What you are asked to do |
Gather every line of the entries that includes the word "Keep".

-- BEGIN Material provided --

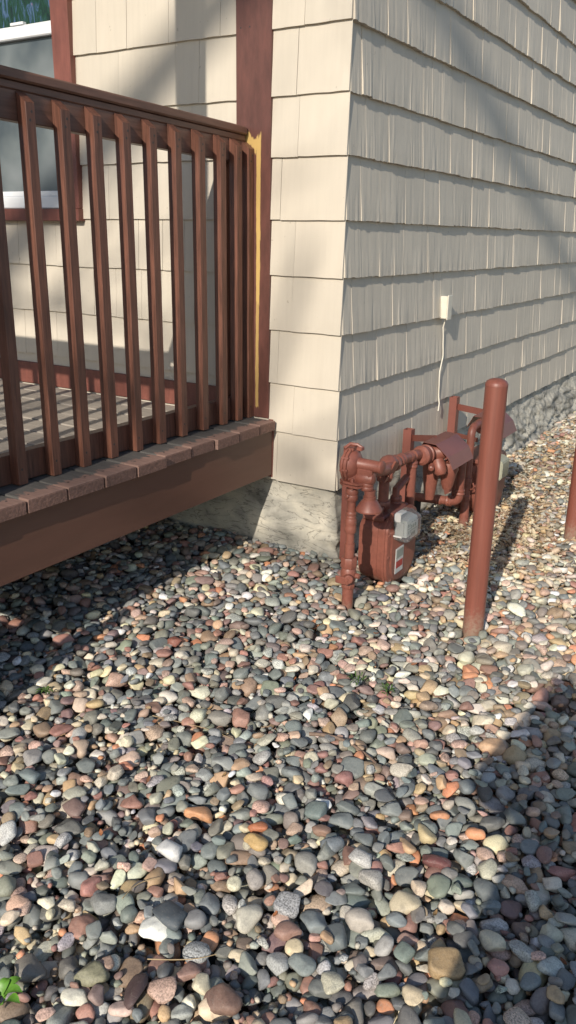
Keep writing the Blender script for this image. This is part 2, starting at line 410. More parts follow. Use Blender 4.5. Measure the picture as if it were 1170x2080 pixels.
X0, X1, Y0, Y1, CELL = -1.9, 3.3, -3.6, 6.2, 0.005
NX, NY = int((X1 - X0) / CELL), int((Y1 - Y0) / CELL)
H = np.full((NX, NY), ZG - 0.058)
def visible(x, y, m=0.12):
    v = Vector((x, y, ZG)) - CAM; c = v.dot(FW)
    if c < .3: return False
    px = 585 + FPX * v.dot(RT) / c; py = 1040 - FPX * v.dot(UP) / c; e = FPX * m / c
    return -e < px < 1170 + e and py < 2080 + e
def inside_house(x, y):
    return (y > 0.02 and x < fbulge(y)) 
obst = [(.27, -.366, .024), (.731, -.296, .038), (.782, .848, .038), (.28, .16, .02), (.30, .755, .03), (.25, 0.0, .09)]
stones = []
rg = np.random.default_rng(21)
def footprint(x, y, a, b, yaw):
    R = max(a, b); i0 = int((x - R - X0) / CELL); i1 = int((x + R - X0) / CELL) + 2; j0 = int((y - R - Y0) / CELL); j1 = int((y + R - Y0) / CELL) + 2
    if i0 < 0 or j0 < 0 or i1 >= NX or j1 >= NY: return None
    gx = X0 + (np.arange(i0, i1) + .5) * CELL - x; gy = Y0 + (np.arange(j0, j1) + .5) * CELL - y
    c, s = math.cos(yaw), math.sin(yaw)
    u = (gx[:, None] * c + gy[None, :] * s) / a; w = (-gx[:, None] * s + gy[None, :] * c) / b
    q = 1 - (u * u + w * w); msk = q > 0.02
    return i0, i1, j0, j1, np.sqrt(np.maximum(q, 0)), msk
def drop(x, y, a, b, c, yaw, K=3, spread=0.03, cap=.030):
    best = None
    for _ in range(K):
        xx, yy = x + rg.uniform(-spread, spread), y + rg.uniform(-spread, spread)
        if inside_house(xx, yy) or any((xx - ox) ** 2 + (yy - oy) ** 2 < (orr + b * .8) ** 2 for ox, oy, orr in obst): continue
        fp = footprint(xx, yy, a, b, yaw)
        if fp is None: continue
        i0, i1, j0, j1, s, msk = fp
        if not msk.any(): continue
        need = (H[i0:i1, j0:j1] + c * s)[msk]
        z = np.partition(need, int(len(need) * .80))[int(len(need) * .80)] if len(need) > 3 else need.max()
        if best is None or z < best[0]: best = (z, xx, yy, fp)
    if best is None: return
    z, xx, yy, (i0, i1, j0, j1, s, msk) = best
    if z + c > ZG + cap: return
    sub = H[i0:i1, j0:j1]; sub[msk] = np.maximum(sub[msk], (z + c * s)[msk])
    sx, sy_ = (H[min(i1, NX - 1), (j0 + j1) // 2] - H[max(i0 - 1, 0), (j0 + j1) // 2]), (H[(i0 + i1) // 2, min(j1, NY - 1)] - H[(i0 + i1) // 2, max(j0 - 1, 0)])
    stones.append((xx, yy, z, a, b, c, yaw, np.clip(sx * 4, -.35, .35) + rg.normal() * .10, np.clip(sy_ * 4, -.35, .35) + rg.normal() * .10))
def size():
    r = float(np.clip(np.exp(rg.normal(math.log(0.0146), 0.34)), 0.0078, 0.027))
    a = r * rg.uniform(1.0, 1.35); b = r * rg.uniform(.80, 1.0); c = r * rg.uniform(.42, .74)
    return a, b, c
def fill(x0, x1, y0, y1, dens, test, K=3, scale=1.0):
    n = int((x1 - x0) * (y1 - y0) * dens)
    P = np.column_stack([rg.uniform(x0, x1, n), rg.uniform(y0, y1, n)])
    for x, y in P:
        if inside_house(x, y) or not test(x, y): continue
        a, b, c = size(); sc_ = scale * (1.0 + .16 * min(1, max(0, (y + 1.6) / 1.2))); drop(x, y, a * sc_, b * sc_, c * sc_, rg.uniform(0, PI), K)
far_scale = lambda y: 1.0
for y0_ in (0.0,):
    fill(-1.05, 1.75, -2.45, 0.25, 3300, visible, 3)
    fill(0.0, 1.35, 0.25, 1.6, 2900, visible, 2)
    fill(0.0, 1.25, 1.6, 5.2, 1900, visible, 2, 1.1)
    fill(-1.5, 2.9, -3.3, 1.5, 650, lambda x, y: not visible(x, y), 1, 1.35)
    fill(0.1, 2.2, 1.5, 5.8, 420, lambda x, y: not visible(x, y), 1, 1.5)
NBIG = len(stones)
# grit that settles into the gaps
GRIT = np.column_stack([rg.uniform(-.9, 1.6, 26000), rg.uniform(-2.35, .9, 26000)])
for x, y in GRIT:
    if not visible(x, y, 0) or inside_house(x, y) or H[int((x - X0) / CELL), int((y - Y0) / CELL)] > ZG - .010: continue
    q = rg.uniform(.0045, .0085); drop(x, y, q * 1.25, q, q * .75, rg.uniform(0, PI), 1, .002, .012)
NGRIT = len(stones)
# a few larger stones the photograph shows at known places
NAMED = [((345, 1732), .030, .024, .018, 0.3, (.62, .62, .60), .1), ((345, 1868), .036, .030, .014, 0.1, (.085, .10, .112), .05),
         ((398, 1815), .0, 0, 0, 0, None, 0), ((795, 1588), .0, 0, 0, 0, None, 0), ((675, 1714), .027, .024, .016, 1.0, (.20, .225, .24), .2),
         ((822, 1838), .033, .026, .017, 0.6, (.50, .43, .30), .15), ((865, 1700), .027, .021, .015, 2.6, (.52, .42, .24), .1),
         ((905, 1966), .034, .028, .018, .5, (.34, .24, .13), .3), ((935, 1780), .028, .022, .012, .3, (.12, .15, .135), .1),
         ((455, 2040), .036, .026, .018, .2, (.20, .125, .098), .2), ((400, 1935), .030, .024, .018, .2, (.36, .37, .36), .9),
         ((585, 1845), .027, .023, .017, .2, (.32, .32, .32), .9), ((355, 1310), .025, .020, .014, 0, (.24, .095, .070), .2), ((369, 1338), .024, .019, .014, 0, (.60, .56, .47), .2),
         ((870, 1440), .026, .021, .014, 0, (.34, .26, .20), .4), ((985, 1350), .030, .026, .016, 0, (.29, .26, .20), .2), ((1020, 1322), .033, .026, .018, .3, (.52, .46, .36), .2),
         ((732, 1754), .026, .024, .017, .3, (.50, .49, .46), .5), ((752, 1792), .027, .022, .017, .3, (.42, .40, .36), .5), ((885, 1755), .034, .018, .014, .1, (.17, .07, .065), .15),
         ((815, 1572), .030, .018, .014, .4, (.50, .46, .38), .4), ((535, 1890), .0, 0, 0, 0, None, 0), ((275, 2020), .020, .040, .015, 0.5, (.10, .066, .064), .1),
         ((520, 1720), .028, .019, .015, .1, (.50, .34, .15), .2), ((525, 1690), .024, .016, .013, .1, (.42, .16, .08), .2), ((60, 1580), .030, .021, .013, .2, (.20, .24, .24), .05),
         ((190, 1985), .030, .027, .018, .2, (.24, .23, .15), .3), ((500, 1430), .0, 0, 0, 0, None, 0), ((640, 1780), .0, 0, 0, 0, None, 0)]
forced = {}
for (px, py), a, b, c, yaw, colr, sp in NAMED:
    if colr is None: continue
    d = RT * ((px - 585) / FPX) - UP * ((py - 1040) / FPX) + FW; t = (ZG + .01 - CAM.z) / d.z; p = CAM + d * t
    n0 = len(stones)
    fp = footprint(p.x, p.y, a, b, yaw)
    i0, i1, j0, j1, s, msk = fp; need = (H[i0:i1, j0:j1] + c * s)[msk]; z = float(np.partition(need, int(len(need) * .55))[int(len(need) * .55)])
    z = min(z, ZG + .022); sub = H[i0:i1, j0:j1]; sub[msk] = np.maximum(sub[msk], (z + c * s)[msk])
    stones.append((p.x, p.y, z, a, b, c, yaw, 0.05, -0.08)); forced[n0] = (colr, sp)
S = np.array(stones); NS = len(S)
def hz(x, y):
    i = int((x - X0) / CELL); j = int((y - Y0) / CELL)
    return float(H[max(0, min(NX - 1, i)), max(0, min(NY - 1, j))])

rc = np.random.default_rng(77)
pale = np.clip((S[:, 1] * 0.55 + (S[:, 0] - .2) * 0.9 + 0.25), 0, 1) * np.clip(1.1 - np.abs(S[:, 0] - .75) * .3, 0, 1)
pale = np.clip(pale * np.where(S[:, 1] > -1.0, 1, .25), 0.03, 0.92)
# a dusty patch of pale chips beyond the first bollard
patch = np.exp(-(((S[:, 0] - .62) / .17) ** 2 + ((S[:, 1] - .30) / .35) ** 2))
colors = np.zeros((NS, 4)); wn_, wp_ = PAL[:, 3] / PAL[:, 3].sum(), PAL[:, 4] / PAL[:, 4].sum()
for k in range(NS):
    w = wn_ * (1 - pale[k]) + wp_ * pale[k]
    if rc.random() < patch[k] * .75: i = rc.choice([12, 13, 15, 13, 14, 10])
    else: i = rc.choice(len(PAL), p=w / w.sum())
    c = PAL[i, :3] * np.exp(rc.normal() * .16) * (1 + rc.normal(size=3) * .045)
    c = c * (1 - .10 * pale[k]) + np.array([.36, .29, .20]) * .10 * pale[k]
    g_ = c.mean(); c = g_ + (c - g_) * .88; c = c * (c.mean() / .2) ** -.22; colors[k, :3] = np.clip((c * 1.66 + .014) * np.array([1.02, 1.0, .95]), .02, .82); colors[k, 3] = PAL[i, 5] * rc.uniform(.3, 1.3)
for k, (c, sp) in forced.items(): colors[k] = (*c, sp)
proto_id = rc.integers(0, NP, NS)
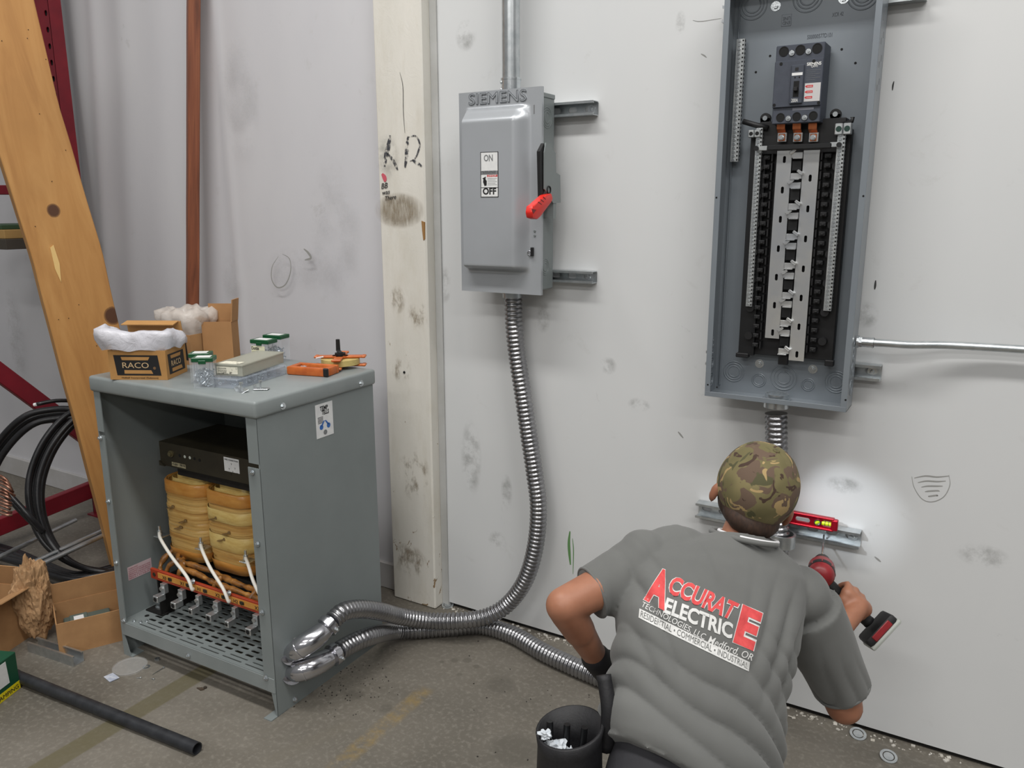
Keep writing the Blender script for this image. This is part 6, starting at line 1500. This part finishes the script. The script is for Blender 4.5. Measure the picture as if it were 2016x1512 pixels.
b = MB(); lathe(b, dm(DR0+DA*.104), DA, [(0, .026), (.02, .025), (.045, .022), (.06, .012), (.062, .006)]); b.build('chuck', m_black2, dr, auto=50)
b = MB(); b.cyl(dm(DR0+DA*.16), dm(DTIP), .0036, 10, .0030); b.cyl(dm(DR0+DA*.16), dm(DR0+DA*.20), .0055, 6); b.build('driver_bit', m_zinc, dr, auto=40)
hq = [HD0-HA*.01+HB_*.0, HD0.lerp(HD1, .3), HD0.lerp(HD1, .7), HD1]
b = MB(); b.tube([dm(p) for p in crv(hq, 5)], .019, 16, rf=lambda i: .0185+.0015*math.sin(i*.8)); b.build('handle', m_black, dr, smooth=True)
m = frame(dm(HD1+HA*.012), HN, HB_) 
zz_ = m.to_3x3()@Vector((0, 0, 1)); sgn = 1 if zz_.dot(HA) > 0 else -1
b = MB(); b.box(-.050, .056, -.038, .040, min(0, sgn*.034), max(0, sgn*.034), .009, mat=m, seg=2); b.build('battery', m_black, dr, auto=40)
b = MB(); b.box(-.053, .059, -.041, .043, min(sgn*.022, sgn*.036), max(sgn*.022, sgn*.036), .006, mat=m, seg=2); b.build('battery_edge', M('battery_grey', (168, 172, 166), .5), dr, auto=40)
b = MB(); b.box(-.030, .036, -.0405, -.037, min(sgn*.004, sgn*.022), max(sgn*.004, sgn*.022), .002, mat=m); b.build('battery_badge', m_dred, dr)
b = MB(); b.cyl(dm(HD0+HN*0+HA*.028-HB_*.0+DA*.018), dm(HD0+HA*.028+DA*.028), .008, 10); b.build('trigger', m_dred, dr, auto=40)
# white lamp clipped under the visor of the cap
sl = bpy.data.lights.new('cap_lamp', 'SPOT'); sl.energy = 13; sl.color = (.88, .94, 1); sl.spot_size = math.radians(31); sl.spot_blend = .95; sl.shadow_soft_size = .012
so = bpy.data.objects.new('cap_lamp', sl); C.objects.link(so); so.location = HC0+HF*.185-HU*.055
b = MB(); b.cyl(so.location-HF*.02+HU*.004-ROOT, so.location-HF*.004-ROOT, .012, 14); bl_ = b.build('cap_light', m_black, None, auto=35); bl_.parent = cp
so.rotation_euler = (wp(1672, 1008)-so.location).to_track_quat('-Z', 'Y').to_euler()
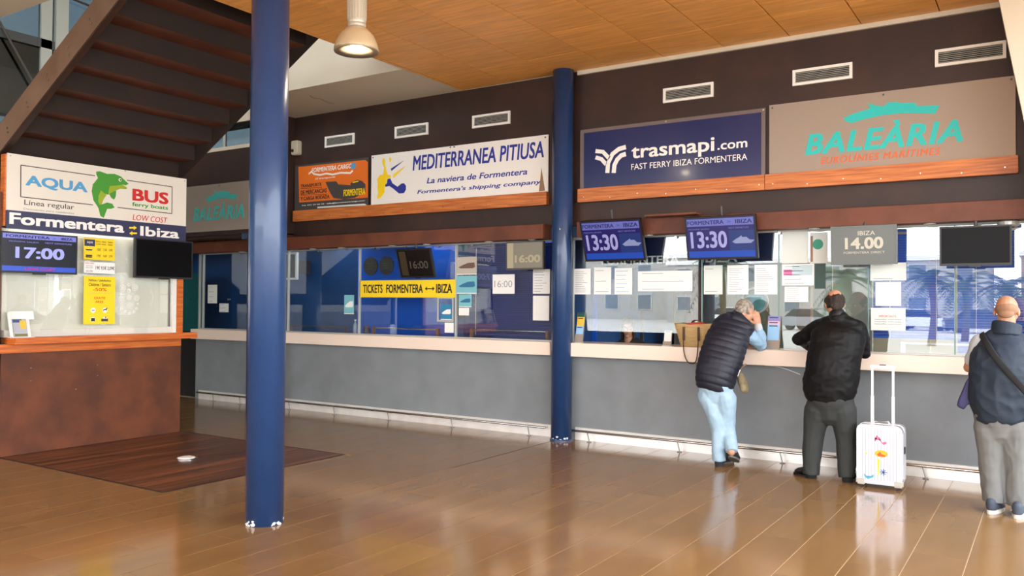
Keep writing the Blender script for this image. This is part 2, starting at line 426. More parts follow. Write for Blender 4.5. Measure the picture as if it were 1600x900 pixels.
# ================================================================= COLUMNS
q_ = at(413, 824, 0, 2); d_ = ray(413, 824); d_.z = 0; d_.normalize(); C1X, C1Y = q_.x+d_.x*.13, q_.y+d_.y*.13
def column(x, y, r, z0, z1, label, chips):
    t = thing('column', label, 'column', (x, y, z0), 'blue steel columns')
    obj('shaft', lathe([(r,0),(r,z1-z0)], (x,y,z0), 40), M['blue'], t, True)
    for pl in t.children[0].data.polygons: pl.use_smooth = len(pl.vertices) == 4
    if chips:
        b = bmesh.new()
        for k in range(chips):
            a = random.uniform(-PI, PI); h = random.uniform(.0, .05)
            if k < chips//2: a = math.atan2(-8.4-y, -x)+random.uniform(-1.3, 1.3)
            w = random.uniform(.006, .02)
            q = [(w*random.uniform(.6,1.2)*math.cos(s), w*.8*random.uniform(.5,1.2)*math.sin(s)) for s in [i*PI/4 for i in range(8)]]
            fr = Fr((x+math.cos(a)*(r-.001), y+math.sin(a)*(r-.001), z0+h), (-math.sin(a), math.cos(a), 0), (0,0,1))
            prism(fr, q, 0, .0016, b)
        obj('chipped_paint', b, M['chip'], t)
    return t
column(C1X, C1Y, .130, 0, 4.2, 'near blue round steel column with chipped base, standing free on the tiles', 20)
c2 = column(-4.675, -.13, .118, 0, 4.2, 'far blue round steel column against the ticket wall between the two counters', 14)
obj('plinth_plate', lathe([(.13,0),(.13,.012),(.12,.02)], (-4.675,-.13,0), 32), M['blue'], c2)
p = at(397, 643, 0, 2)
c3 = column(p.x, p.y, .115, 0, 2.5, 'blue column almost wholly hidden behind the near blue column, under the left fascia', 0)
obj('bracket', box(p.x-.25, p.x+.25, p.y-.05, p.y+.05, 2.42, 2.5), M['blue'], c3)

# ================================================================= COUNTER, KICK, FOOT RAIL, LINTEL
def prismx(pts, x0, x1):
    'profile in (y,z) swept along x'
    fr = Fr((0,0,0), (0,1,0), (0,0,1)); return prism(fr, pts, x0, x1)
prof = [(-.13,.95),(-.13,1.10),(.35,1.10),(.35,1.06),(-.05,1.06),(-.05,.95)]
tag(obj('counter_shelf', prismx(prof, -11.36, -4.83), M['counter']), 'long pale counter shelf under the left ticket windows, left of the wall column', 'counter')
tag(obj('counter_shelf', prismx(prof, -4.66, 1.5), M['counter']), 'pale counter shelf under the right ticket windows where the men lean', 'counter')
kick = [(-.015,0),(-.015,.135),(-.005,.14),(0,.14),(0,0)]
struct('baseboard_left', prismx(kick, -11.3, -4.8), M['alu'])
struct('baseboard_right', prismx(kick, -4.56, 1.5), M['alu'])
BRK = mat('bracket_steel', (120,118,112), .35, .7)
def footrail(x0, x1, px, label, ret):
    t = thing('foot_rail', label, 'foot rail', (x0, -.1, 0), 'foot rails along the ticket wall')
    y, z = -.085, .112
    b = tube([(x0,y,z),(x1,y,z)], .013, 10, smooth=False)
    obj('bar', b, M['steel'], t, True)
    b = tube([(x0,y,z-.001),(x0,-.012,z+.0)], .008, 8, smooth=False); obj('end_return', b, M['steel'], t, True)
    if ret: b = tube([(x1,y,z),(x1,-.012,z)], .008, 8, smooth=False); obj('end_return', b, M['steel'], t, True)
    for q, r in px:
        p = at(q, r, 0, 2); x = p.x
        b = tube([(x-.03,y,z),(x,y-.01,.008)], .006, 7, smooth=False); lathe([(.026,0),(.026,.005),(.018,.007)], (x,y-.01,0), 14, b)
        obj('bracket', b, BRK, t)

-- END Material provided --

Reply to the exercise |
Keep writing the Blender script for this image. This is part 2, starting at line 410. More parts follow. Use Blender 4.5. Measure the picture as if it were 1170x2080 pixels.
Keep writing the Blender script for this image. This is part 6, starting at line 1500. This part finishes the script. The script is for Blender 4.5. Measure the picture as if it were 2016x1512 pixels.
Keep writing the Blender script for this image. This is part 2, starting at line 426. More parts follow. Write for Blender 4.5. Measure the picture as if it were 1600x900 pixels.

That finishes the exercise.